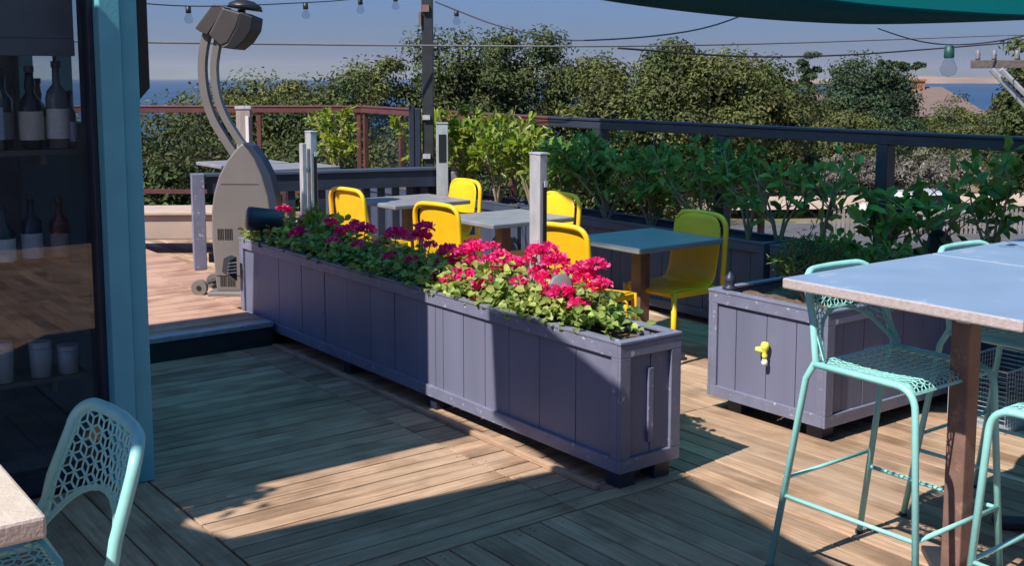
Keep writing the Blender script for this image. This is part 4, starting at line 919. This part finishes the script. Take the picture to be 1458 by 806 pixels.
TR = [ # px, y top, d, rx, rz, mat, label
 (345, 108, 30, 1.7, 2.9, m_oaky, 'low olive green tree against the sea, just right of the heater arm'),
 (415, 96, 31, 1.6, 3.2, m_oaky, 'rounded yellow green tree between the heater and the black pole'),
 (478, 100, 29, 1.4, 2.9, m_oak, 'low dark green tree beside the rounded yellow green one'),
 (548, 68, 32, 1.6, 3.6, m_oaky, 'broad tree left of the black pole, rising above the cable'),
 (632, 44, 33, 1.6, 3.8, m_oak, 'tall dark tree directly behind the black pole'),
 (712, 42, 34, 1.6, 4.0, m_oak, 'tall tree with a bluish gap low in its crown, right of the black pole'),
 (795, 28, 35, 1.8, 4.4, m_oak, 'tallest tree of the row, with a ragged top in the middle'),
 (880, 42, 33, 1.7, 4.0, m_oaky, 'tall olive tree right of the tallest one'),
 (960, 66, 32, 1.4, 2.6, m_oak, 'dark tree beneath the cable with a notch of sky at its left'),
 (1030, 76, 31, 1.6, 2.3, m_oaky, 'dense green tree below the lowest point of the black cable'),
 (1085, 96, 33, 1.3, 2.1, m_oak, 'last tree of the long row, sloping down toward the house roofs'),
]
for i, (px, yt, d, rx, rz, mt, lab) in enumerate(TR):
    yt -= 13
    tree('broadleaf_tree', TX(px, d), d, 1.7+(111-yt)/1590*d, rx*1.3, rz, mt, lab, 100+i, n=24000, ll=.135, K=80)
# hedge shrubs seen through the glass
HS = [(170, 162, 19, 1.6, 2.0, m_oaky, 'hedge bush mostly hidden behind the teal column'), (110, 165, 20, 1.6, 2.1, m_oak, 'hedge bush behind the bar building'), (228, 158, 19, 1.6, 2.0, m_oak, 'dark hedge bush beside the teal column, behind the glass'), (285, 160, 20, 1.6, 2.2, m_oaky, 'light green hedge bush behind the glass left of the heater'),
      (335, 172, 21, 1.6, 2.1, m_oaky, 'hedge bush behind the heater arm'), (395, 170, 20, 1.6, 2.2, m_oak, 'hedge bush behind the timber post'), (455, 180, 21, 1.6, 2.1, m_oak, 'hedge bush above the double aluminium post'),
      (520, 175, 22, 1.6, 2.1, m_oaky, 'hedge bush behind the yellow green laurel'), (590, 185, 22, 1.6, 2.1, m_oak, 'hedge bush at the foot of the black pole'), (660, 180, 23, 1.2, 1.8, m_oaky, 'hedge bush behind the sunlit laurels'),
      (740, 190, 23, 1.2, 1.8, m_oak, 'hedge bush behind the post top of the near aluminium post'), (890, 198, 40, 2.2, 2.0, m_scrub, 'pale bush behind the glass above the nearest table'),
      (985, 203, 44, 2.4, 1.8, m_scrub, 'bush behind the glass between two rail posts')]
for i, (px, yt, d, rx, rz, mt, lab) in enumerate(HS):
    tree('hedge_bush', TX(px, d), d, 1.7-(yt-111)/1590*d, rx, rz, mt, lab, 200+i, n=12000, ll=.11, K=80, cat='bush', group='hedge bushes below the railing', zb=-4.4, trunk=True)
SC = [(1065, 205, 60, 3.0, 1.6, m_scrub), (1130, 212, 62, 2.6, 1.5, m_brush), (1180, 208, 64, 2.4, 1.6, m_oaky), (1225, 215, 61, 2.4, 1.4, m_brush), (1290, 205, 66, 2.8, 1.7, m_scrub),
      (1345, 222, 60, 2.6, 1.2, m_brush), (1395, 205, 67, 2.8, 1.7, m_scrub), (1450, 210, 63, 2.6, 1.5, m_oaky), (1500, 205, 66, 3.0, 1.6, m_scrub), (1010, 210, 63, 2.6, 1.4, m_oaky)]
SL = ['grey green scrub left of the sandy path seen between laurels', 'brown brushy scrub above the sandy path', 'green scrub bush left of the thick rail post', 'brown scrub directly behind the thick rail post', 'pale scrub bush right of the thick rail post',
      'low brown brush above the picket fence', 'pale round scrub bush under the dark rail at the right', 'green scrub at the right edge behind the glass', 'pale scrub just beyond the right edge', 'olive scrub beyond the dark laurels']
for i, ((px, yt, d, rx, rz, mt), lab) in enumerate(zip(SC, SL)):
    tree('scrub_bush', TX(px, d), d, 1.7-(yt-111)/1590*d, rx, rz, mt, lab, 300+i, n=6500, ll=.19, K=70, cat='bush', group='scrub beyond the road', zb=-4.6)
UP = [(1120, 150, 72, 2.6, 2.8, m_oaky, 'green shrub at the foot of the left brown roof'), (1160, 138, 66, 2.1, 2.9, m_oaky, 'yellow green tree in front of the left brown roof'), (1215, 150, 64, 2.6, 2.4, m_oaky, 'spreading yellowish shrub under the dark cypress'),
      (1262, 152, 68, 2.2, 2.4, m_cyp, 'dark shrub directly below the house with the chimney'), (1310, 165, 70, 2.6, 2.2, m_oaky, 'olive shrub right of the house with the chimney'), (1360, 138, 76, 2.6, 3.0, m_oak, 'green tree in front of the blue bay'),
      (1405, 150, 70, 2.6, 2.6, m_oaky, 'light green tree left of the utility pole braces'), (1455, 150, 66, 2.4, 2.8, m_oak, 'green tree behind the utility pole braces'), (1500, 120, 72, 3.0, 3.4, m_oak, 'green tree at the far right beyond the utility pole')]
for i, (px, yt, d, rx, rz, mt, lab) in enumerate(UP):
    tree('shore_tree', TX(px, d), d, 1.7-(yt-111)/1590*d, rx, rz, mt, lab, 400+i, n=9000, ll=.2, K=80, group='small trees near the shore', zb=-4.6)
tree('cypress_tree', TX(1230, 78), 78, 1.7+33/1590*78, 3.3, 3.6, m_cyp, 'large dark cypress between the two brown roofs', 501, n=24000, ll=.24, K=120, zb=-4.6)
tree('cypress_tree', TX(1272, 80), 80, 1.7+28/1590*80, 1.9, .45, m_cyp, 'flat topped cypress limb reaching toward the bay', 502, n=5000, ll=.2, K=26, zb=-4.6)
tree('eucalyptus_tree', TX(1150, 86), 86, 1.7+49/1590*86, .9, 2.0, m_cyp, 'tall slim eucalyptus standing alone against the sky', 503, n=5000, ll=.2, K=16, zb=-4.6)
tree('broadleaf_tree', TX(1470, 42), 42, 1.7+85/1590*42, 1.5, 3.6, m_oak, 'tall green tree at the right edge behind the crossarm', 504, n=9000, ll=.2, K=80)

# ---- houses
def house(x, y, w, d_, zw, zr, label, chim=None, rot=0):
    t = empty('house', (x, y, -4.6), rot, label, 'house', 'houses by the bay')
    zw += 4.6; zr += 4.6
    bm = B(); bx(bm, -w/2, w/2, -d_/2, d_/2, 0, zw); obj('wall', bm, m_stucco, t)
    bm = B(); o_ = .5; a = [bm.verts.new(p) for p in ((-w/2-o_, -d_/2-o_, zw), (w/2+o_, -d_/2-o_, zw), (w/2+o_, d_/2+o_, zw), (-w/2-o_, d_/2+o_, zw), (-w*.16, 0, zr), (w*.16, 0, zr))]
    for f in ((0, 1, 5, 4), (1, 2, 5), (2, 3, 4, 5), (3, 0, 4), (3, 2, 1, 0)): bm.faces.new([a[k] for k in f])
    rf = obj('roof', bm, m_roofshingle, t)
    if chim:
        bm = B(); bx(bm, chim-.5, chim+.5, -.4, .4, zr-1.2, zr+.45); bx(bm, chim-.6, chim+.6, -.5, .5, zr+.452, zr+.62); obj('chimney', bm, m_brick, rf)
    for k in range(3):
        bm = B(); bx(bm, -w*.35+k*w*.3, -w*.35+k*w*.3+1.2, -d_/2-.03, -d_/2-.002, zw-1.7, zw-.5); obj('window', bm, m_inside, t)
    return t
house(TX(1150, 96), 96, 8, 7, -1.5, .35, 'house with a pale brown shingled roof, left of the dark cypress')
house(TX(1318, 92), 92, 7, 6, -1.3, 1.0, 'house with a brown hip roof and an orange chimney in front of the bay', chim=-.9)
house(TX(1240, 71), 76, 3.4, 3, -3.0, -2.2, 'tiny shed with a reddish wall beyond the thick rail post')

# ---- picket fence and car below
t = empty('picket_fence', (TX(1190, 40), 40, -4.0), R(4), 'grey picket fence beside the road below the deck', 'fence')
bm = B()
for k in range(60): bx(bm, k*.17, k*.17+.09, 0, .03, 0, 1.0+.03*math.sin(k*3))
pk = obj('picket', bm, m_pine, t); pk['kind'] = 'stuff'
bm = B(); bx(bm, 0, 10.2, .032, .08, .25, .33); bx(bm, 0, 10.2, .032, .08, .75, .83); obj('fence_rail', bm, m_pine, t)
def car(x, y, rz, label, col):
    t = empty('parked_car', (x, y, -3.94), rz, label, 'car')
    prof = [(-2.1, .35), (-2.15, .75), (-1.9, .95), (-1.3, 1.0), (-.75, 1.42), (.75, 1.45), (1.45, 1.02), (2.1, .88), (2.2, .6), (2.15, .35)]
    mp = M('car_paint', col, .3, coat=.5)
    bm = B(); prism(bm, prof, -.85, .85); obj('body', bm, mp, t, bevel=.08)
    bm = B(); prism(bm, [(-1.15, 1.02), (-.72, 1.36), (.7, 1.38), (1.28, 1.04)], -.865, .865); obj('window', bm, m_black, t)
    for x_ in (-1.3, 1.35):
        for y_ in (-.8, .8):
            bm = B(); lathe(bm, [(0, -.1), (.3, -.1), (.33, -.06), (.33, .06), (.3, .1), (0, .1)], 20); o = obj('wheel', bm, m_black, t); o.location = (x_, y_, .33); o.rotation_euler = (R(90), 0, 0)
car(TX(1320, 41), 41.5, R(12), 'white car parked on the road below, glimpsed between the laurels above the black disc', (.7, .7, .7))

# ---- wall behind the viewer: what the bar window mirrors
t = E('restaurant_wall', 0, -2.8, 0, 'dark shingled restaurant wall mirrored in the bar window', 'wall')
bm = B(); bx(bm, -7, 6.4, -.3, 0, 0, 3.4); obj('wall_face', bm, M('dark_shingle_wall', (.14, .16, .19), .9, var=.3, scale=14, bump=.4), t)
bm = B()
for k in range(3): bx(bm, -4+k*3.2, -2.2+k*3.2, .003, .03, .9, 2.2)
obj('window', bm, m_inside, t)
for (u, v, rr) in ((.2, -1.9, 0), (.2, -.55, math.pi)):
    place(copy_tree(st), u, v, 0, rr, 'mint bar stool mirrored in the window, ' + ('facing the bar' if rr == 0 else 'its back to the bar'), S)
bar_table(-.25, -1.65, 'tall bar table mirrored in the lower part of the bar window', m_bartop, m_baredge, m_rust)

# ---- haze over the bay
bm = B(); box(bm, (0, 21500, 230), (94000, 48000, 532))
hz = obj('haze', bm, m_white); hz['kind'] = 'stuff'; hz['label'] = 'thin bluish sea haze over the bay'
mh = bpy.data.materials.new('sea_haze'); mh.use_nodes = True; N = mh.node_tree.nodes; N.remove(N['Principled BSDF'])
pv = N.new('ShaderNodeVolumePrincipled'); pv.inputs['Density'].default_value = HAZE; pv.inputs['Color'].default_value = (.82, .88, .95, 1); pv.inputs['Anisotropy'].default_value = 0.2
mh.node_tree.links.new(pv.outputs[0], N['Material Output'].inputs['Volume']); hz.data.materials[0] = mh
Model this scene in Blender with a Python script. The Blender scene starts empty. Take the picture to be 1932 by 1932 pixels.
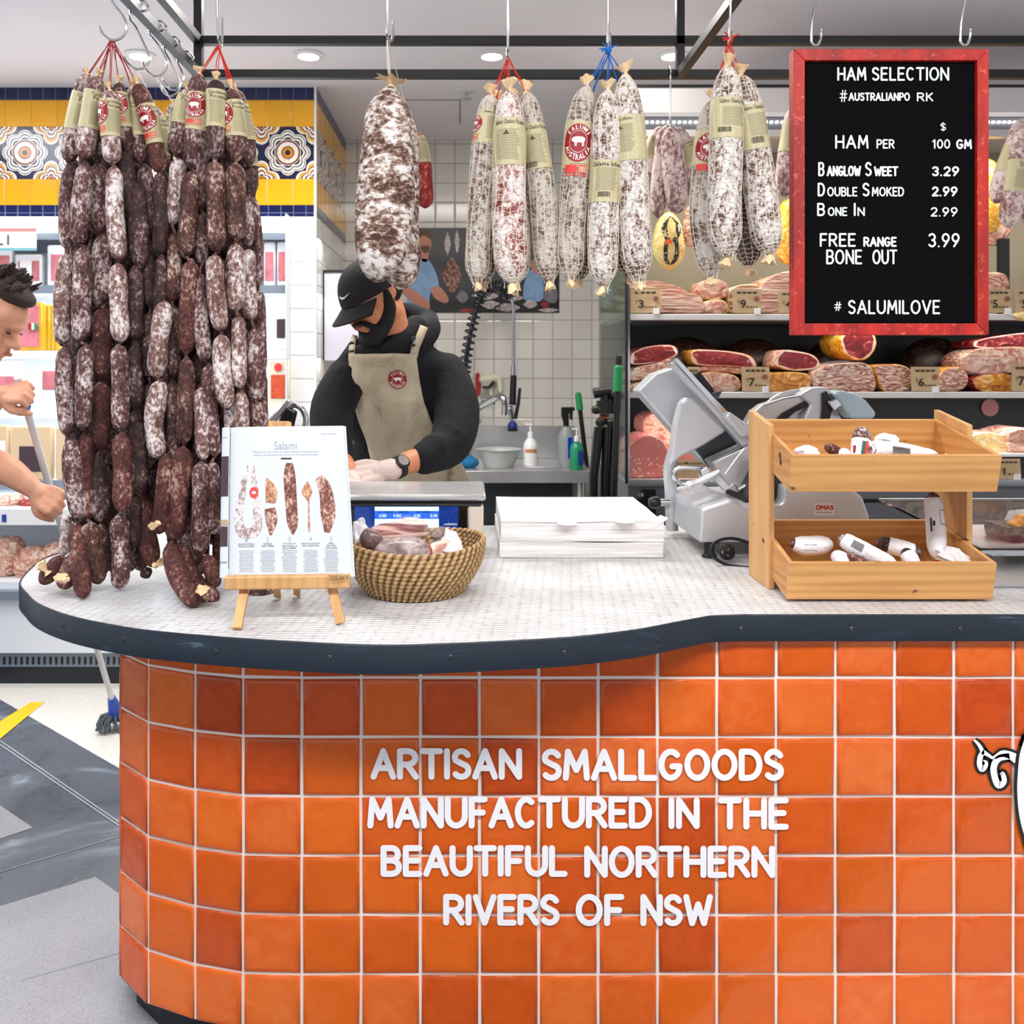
════
* [Task directions]: Out of the material above, select every line that holds the string "empty".

* [Correct response]:
    t = empty('house', (x, y, -4.6), rot, label, 'house', 'houses by the bay')
t = empty('picket_fence', (TX(1190, 40), 40, -4.0), R(4), 'grey picket fence beside the road below the deck', 'fence')
    t = empty('parked_car', (x, y, -3.94), rz, label, 'car')
Model this scene in Blender with a Python script. The Blender scene starts empty. Take the picture to be 1932 by 1932 pixels.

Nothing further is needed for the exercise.